**Short exercise**
Report every line from the material that contains the word "Write".

**Supplied data**
- - - - -

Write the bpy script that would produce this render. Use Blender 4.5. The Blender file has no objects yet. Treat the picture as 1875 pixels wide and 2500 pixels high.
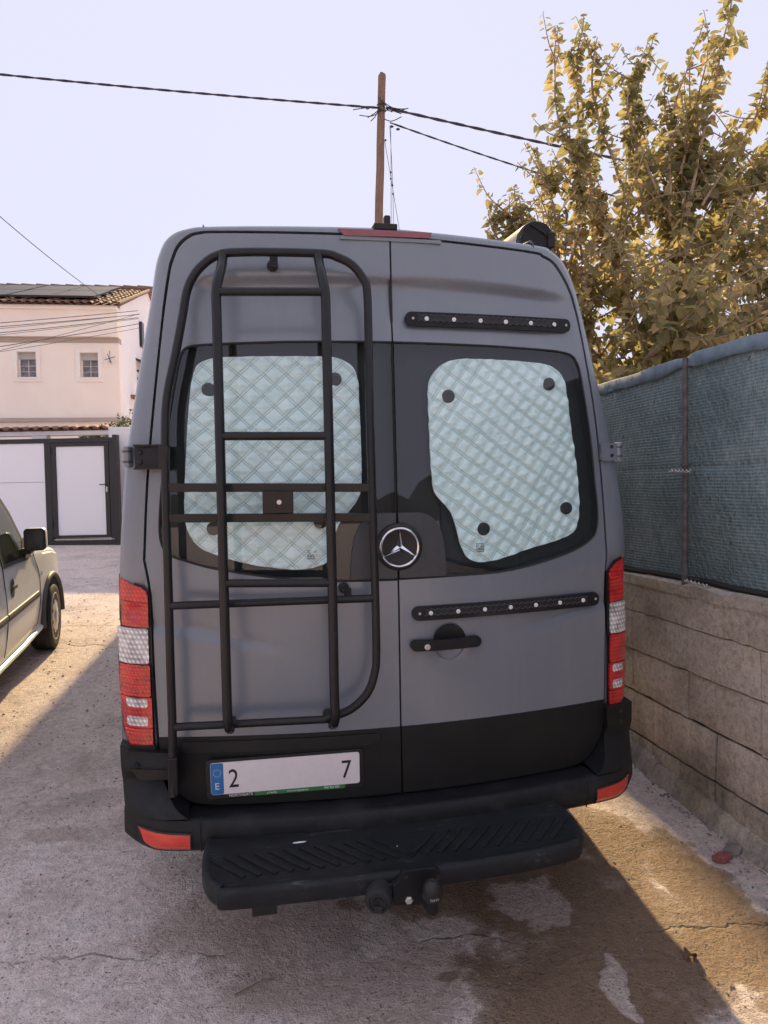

- - - - -

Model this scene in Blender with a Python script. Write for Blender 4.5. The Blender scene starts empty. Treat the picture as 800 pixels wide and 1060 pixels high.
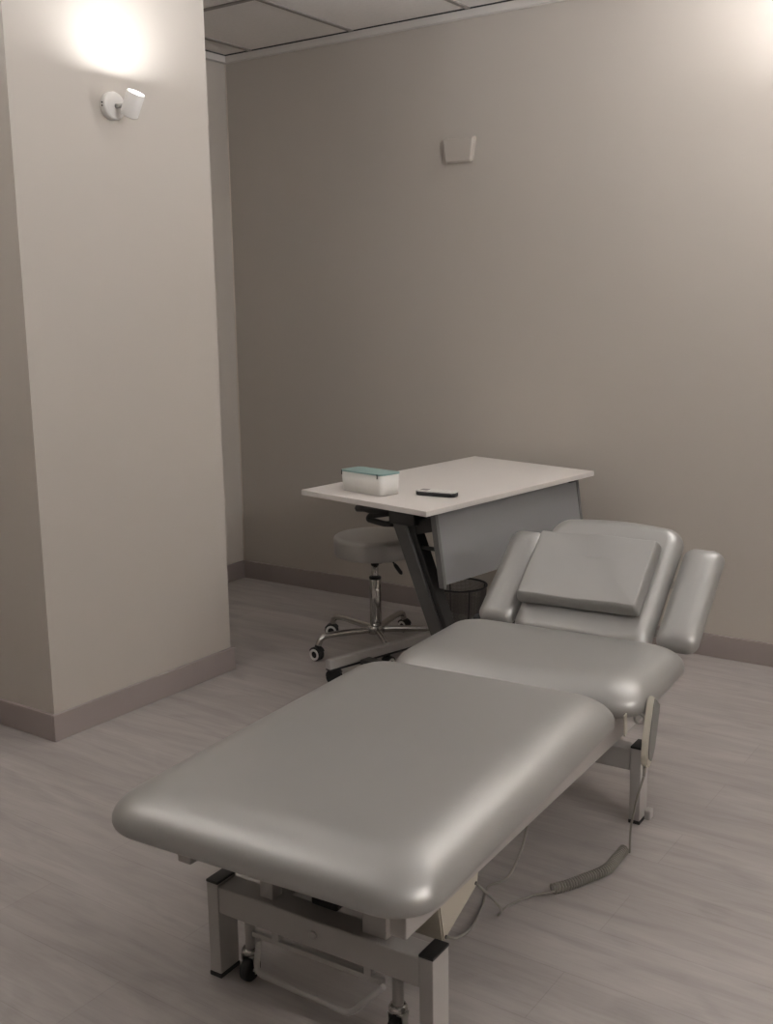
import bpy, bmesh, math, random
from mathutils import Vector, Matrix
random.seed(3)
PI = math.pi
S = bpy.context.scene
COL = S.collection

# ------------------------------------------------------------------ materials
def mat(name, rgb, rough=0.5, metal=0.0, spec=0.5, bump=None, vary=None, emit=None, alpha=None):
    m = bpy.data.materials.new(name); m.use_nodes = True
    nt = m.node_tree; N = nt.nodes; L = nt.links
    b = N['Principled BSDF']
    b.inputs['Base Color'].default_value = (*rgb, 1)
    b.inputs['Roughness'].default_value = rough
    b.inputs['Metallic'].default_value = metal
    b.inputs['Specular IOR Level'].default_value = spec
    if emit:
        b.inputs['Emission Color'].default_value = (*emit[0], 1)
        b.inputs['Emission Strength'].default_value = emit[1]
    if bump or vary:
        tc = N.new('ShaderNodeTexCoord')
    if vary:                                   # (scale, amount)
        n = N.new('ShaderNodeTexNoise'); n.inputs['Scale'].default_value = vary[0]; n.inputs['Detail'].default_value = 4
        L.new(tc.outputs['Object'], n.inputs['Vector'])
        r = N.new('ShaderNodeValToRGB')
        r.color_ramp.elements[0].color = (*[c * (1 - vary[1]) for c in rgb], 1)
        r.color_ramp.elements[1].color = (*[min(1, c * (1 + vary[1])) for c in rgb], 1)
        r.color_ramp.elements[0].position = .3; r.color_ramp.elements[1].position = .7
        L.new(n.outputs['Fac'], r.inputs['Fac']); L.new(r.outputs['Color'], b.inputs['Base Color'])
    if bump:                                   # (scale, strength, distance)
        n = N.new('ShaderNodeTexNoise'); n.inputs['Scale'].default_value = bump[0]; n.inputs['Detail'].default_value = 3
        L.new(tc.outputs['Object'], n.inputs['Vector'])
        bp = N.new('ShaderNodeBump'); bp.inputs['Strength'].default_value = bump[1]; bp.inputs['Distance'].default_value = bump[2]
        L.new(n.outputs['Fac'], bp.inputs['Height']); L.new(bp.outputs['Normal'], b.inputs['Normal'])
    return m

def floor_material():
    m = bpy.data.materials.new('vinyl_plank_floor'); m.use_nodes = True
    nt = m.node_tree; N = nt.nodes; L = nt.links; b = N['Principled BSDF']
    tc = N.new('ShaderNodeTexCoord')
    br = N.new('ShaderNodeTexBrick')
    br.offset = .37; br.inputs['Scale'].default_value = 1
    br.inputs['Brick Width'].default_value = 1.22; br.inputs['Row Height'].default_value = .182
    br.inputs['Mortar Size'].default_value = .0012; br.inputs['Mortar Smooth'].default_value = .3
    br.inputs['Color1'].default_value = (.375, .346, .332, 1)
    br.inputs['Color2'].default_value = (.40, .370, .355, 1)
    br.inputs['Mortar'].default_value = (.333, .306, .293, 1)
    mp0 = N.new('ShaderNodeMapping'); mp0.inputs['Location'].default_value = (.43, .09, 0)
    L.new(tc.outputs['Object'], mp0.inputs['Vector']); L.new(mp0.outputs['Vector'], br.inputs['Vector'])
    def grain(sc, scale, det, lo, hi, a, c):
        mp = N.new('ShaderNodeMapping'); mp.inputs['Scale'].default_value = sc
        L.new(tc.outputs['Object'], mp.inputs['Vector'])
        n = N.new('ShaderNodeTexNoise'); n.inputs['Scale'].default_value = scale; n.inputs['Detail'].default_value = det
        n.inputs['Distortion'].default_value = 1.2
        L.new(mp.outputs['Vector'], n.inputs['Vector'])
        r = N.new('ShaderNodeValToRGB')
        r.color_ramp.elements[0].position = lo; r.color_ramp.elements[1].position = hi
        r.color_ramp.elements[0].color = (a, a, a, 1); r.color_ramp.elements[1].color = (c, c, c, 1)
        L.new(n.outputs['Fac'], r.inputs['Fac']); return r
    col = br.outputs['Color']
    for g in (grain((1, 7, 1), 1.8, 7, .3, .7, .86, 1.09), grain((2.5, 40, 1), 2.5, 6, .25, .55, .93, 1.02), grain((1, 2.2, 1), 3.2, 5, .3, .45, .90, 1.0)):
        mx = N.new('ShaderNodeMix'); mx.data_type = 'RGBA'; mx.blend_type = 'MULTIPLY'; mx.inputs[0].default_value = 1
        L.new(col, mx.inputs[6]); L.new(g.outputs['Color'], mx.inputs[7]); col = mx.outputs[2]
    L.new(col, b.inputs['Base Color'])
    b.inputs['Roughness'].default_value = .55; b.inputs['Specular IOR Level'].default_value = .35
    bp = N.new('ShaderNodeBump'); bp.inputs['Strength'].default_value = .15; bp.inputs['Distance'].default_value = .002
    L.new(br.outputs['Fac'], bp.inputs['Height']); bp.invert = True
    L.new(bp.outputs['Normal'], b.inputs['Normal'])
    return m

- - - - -

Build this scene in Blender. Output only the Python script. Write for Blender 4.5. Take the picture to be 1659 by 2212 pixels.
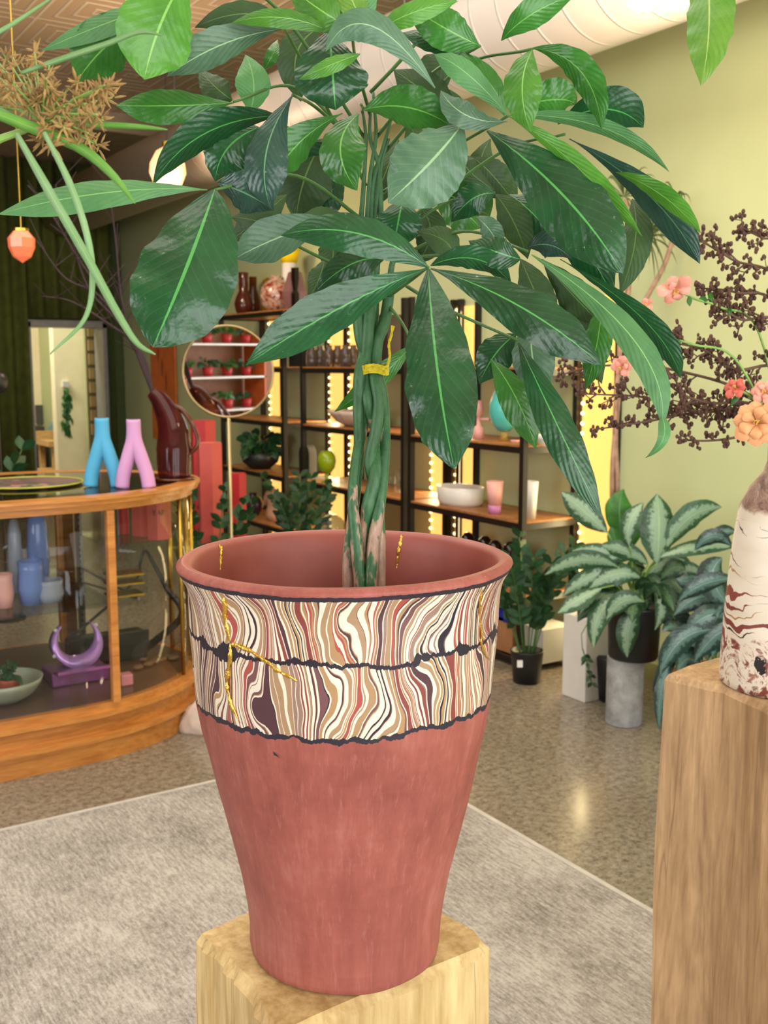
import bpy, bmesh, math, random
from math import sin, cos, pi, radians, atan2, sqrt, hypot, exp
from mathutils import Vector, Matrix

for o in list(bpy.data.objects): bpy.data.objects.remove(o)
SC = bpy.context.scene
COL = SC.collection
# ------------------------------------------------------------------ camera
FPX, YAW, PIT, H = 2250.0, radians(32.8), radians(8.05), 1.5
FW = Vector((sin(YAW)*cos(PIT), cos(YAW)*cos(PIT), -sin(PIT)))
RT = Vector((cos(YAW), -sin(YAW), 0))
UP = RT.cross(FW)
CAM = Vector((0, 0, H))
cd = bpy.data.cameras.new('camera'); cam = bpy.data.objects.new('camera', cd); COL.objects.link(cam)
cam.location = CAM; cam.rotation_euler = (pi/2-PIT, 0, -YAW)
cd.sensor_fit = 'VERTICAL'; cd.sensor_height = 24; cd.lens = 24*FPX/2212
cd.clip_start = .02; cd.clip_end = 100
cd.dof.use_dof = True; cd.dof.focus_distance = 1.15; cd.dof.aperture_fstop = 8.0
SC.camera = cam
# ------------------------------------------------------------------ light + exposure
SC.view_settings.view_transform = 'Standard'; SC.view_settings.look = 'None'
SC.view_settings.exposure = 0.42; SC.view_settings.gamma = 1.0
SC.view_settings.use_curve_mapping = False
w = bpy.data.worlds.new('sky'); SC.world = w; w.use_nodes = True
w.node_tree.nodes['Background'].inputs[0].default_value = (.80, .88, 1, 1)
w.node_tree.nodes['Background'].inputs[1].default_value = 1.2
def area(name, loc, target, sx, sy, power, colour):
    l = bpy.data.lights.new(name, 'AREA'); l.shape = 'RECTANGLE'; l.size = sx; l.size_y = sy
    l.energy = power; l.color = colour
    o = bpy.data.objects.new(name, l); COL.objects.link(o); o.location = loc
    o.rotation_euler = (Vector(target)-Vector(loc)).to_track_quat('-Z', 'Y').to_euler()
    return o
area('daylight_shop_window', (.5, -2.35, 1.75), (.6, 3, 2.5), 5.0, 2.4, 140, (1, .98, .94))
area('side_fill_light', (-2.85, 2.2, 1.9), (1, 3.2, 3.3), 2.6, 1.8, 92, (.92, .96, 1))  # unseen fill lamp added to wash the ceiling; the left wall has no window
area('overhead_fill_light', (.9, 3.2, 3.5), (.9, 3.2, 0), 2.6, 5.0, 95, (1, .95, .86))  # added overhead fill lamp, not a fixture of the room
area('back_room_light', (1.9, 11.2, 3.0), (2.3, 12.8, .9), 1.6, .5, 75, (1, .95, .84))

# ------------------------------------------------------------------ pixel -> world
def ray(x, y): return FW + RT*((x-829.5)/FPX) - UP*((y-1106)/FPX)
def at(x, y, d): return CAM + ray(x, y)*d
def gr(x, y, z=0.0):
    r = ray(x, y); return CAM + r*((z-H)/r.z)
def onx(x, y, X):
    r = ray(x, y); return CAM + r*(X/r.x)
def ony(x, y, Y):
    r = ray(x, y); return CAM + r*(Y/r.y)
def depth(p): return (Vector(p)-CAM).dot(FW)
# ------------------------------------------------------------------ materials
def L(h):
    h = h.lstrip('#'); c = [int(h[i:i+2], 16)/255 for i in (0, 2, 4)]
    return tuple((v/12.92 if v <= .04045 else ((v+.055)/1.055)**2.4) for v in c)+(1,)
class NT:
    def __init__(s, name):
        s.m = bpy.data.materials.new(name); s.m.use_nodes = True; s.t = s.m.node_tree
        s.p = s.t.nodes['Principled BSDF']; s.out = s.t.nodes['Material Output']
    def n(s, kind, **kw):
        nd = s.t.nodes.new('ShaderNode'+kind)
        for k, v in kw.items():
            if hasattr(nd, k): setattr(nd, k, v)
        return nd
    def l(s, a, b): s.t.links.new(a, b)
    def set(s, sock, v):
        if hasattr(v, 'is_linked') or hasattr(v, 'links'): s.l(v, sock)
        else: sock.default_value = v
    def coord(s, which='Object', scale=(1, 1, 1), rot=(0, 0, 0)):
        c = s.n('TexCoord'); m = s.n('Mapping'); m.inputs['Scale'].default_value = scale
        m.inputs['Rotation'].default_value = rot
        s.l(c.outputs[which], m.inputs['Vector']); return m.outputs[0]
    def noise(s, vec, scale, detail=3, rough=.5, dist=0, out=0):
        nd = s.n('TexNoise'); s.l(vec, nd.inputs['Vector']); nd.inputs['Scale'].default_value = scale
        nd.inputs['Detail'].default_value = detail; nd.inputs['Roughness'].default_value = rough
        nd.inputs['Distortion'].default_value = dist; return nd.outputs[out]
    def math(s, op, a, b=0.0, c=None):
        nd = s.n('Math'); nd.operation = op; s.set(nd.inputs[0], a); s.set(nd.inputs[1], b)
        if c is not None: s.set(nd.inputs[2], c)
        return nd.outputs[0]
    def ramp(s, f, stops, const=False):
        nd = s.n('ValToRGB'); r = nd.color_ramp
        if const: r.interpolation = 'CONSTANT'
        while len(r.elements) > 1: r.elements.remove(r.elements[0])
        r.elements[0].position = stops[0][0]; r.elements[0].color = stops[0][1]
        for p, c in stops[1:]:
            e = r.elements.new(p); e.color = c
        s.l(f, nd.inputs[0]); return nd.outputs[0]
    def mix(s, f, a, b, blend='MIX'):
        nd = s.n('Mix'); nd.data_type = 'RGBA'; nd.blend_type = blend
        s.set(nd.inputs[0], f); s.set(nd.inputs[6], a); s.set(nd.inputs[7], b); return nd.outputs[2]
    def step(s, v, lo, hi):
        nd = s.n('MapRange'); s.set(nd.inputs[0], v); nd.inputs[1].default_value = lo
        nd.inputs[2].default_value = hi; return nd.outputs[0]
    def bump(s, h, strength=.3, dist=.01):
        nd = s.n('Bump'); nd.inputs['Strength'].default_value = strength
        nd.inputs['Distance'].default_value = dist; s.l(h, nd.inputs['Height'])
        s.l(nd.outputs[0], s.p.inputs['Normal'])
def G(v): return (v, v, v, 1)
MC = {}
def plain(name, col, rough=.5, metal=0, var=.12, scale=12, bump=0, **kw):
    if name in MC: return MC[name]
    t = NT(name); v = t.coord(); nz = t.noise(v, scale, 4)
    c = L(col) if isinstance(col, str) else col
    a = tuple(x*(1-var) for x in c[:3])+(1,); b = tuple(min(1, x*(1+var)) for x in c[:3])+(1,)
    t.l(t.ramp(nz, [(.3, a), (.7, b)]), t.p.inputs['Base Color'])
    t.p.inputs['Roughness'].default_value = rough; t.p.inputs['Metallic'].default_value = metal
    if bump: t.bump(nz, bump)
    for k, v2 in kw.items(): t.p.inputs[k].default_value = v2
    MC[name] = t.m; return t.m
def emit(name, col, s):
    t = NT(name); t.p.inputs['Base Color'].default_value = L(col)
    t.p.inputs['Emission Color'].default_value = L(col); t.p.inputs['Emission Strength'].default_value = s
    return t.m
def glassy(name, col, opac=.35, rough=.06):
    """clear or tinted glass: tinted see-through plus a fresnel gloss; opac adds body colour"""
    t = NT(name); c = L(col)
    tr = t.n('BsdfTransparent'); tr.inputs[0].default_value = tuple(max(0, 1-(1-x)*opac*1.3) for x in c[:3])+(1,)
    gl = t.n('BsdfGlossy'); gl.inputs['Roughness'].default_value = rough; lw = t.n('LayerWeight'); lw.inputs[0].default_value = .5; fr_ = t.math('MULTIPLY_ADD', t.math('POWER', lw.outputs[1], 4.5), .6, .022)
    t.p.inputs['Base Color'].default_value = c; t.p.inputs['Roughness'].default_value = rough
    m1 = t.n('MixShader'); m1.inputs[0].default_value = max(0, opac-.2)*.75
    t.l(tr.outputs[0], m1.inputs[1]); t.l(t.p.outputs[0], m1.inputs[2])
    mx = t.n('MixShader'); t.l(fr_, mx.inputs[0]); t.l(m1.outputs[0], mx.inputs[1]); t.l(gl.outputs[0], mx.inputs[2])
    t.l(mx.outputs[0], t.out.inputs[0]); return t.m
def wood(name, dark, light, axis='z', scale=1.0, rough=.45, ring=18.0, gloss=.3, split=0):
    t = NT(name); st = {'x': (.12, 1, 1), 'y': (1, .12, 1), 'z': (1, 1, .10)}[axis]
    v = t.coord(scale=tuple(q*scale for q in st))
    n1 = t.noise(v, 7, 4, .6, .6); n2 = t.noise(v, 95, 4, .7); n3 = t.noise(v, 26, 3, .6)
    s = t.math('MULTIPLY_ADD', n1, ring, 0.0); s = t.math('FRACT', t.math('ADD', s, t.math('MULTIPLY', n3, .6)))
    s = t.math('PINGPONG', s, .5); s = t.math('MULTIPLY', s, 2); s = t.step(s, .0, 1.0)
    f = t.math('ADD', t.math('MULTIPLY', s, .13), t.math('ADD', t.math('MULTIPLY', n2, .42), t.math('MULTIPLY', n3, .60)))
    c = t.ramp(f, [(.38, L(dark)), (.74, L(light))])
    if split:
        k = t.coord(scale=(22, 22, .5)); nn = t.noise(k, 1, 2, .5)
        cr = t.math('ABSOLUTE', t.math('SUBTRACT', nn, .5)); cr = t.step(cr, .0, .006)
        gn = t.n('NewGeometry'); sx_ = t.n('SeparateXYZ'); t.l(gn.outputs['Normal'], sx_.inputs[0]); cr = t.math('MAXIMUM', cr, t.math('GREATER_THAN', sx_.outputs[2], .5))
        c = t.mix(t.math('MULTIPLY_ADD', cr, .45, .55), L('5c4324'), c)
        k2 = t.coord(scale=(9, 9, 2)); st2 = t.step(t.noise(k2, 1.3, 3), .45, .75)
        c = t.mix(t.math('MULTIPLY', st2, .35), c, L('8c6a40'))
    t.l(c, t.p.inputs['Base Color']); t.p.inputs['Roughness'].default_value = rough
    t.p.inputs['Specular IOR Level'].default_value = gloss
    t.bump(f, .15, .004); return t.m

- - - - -

**Exercise result**
Write the bpy script that would produce this render. Use Blender 4.5. The Blender file has no objects yet. Treat the picture as 1875 pixels wide and 2500 pixels high.
Model this scene in Blender with a Python script. Write for Blender 4.5. The Blender scene starts empty. Treat the picture as 800 pixels wide and 1060 pixels high.
Build this scene in Blender. Output only the Python script. Write for Blender 4.5. Take the picture to be 1659 by 2212 pixels.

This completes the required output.